Records with scene code:
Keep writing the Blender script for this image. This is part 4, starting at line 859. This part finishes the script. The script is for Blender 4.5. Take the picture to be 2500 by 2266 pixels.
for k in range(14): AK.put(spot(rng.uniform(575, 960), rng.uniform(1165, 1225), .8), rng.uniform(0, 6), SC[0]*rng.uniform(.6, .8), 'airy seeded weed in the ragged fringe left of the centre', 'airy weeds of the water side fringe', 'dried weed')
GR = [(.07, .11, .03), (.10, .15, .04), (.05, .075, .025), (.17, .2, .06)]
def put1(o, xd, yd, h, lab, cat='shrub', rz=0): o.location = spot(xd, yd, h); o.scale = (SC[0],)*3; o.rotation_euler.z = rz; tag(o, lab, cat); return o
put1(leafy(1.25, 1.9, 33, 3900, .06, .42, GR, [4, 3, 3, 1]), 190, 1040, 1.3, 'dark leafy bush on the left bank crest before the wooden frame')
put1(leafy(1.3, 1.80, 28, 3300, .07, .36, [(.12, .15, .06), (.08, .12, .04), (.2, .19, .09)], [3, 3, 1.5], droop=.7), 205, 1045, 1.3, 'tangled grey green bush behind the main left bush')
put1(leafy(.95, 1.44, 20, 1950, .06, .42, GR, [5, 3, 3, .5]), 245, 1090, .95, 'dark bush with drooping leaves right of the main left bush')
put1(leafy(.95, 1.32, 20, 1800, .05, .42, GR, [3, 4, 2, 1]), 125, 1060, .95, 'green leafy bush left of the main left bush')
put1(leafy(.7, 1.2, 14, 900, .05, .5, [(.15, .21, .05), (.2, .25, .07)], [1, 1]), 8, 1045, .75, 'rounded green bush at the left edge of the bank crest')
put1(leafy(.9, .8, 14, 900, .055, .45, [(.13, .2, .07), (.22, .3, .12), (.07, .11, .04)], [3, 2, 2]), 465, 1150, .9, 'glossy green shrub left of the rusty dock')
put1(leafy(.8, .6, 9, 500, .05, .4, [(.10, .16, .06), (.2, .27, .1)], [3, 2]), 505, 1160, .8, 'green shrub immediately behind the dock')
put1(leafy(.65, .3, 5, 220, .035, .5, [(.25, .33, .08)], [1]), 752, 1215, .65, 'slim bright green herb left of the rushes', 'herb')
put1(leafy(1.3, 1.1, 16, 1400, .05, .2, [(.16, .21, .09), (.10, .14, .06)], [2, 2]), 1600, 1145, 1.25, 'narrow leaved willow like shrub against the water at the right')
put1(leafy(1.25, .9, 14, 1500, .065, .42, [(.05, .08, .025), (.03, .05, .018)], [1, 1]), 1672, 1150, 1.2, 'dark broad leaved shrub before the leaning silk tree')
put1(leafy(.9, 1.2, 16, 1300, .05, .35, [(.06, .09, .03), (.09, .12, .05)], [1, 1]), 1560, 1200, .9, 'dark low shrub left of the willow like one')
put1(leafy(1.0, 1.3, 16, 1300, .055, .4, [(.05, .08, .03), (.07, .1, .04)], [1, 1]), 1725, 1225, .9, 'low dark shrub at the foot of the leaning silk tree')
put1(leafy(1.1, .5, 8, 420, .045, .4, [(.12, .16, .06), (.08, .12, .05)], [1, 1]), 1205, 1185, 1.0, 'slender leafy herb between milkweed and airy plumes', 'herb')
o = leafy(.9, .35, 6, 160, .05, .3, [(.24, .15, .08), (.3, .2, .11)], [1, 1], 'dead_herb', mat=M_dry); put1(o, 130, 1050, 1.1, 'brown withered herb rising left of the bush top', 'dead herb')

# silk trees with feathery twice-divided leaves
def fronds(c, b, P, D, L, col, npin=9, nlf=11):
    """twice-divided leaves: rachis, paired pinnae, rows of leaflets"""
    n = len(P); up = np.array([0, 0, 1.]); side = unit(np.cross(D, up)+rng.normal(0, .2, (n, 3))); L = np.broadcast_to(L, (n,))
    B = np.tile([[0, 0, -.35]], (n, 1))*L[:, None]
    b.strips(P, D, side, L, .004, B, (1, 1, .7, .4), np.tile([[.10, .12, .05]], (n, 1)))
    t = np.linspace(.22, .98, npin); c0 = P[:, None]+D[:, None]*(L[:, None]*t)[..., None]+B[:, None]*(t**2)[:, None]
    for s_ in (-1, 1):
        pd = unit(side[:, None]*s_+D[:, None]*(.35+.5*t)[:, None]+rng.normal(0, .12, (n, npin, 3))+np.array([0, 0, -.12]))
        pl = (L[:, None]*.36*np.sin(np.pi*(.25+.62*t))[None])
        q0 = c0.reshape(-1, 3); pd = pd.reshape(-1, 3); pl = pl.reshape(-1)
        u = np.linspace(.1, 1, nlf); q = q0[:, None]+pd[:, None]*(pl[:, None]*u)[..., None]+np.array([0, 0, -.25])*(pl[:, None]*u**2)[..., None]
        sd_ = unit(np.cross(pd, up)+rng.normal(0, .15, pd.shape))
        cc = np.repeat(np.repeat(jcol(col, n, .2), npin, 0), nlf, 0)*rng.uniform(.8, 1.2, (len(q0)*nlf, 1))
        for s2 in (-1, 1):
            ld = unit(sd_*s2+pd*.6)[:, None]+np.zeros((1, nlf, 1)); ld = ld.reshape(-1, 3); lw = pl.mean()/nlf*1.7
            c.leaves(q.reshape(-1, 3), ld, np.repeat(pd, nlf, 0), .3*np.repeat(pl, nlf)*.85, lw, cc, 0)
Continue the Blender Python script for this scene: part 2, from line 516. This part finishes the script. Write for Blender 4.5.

● **JOB**:
Between the line containing "before the leaning silk tree')" and the line containing "willow like one')" lies the part to return. Return it exactly, counting both of those lines.

● **FULL SOLUTION**:
put1(leafy(1.25, .9, 14, 1500, .065, .42, [(.05, .08, .025), (.03, .05, .018)], [1, 1]), 1672, 1150, 1.2, 'dark broad leaved shrub before the leaning silk tree')
put1(leafy(.9, 1.2, 16, 1300, .05, .35, [(.06, .09, .03), (.09, .12, .05)], [1, 1]), 1560, 1200, .9, 'dark low shrub left of the willow like one')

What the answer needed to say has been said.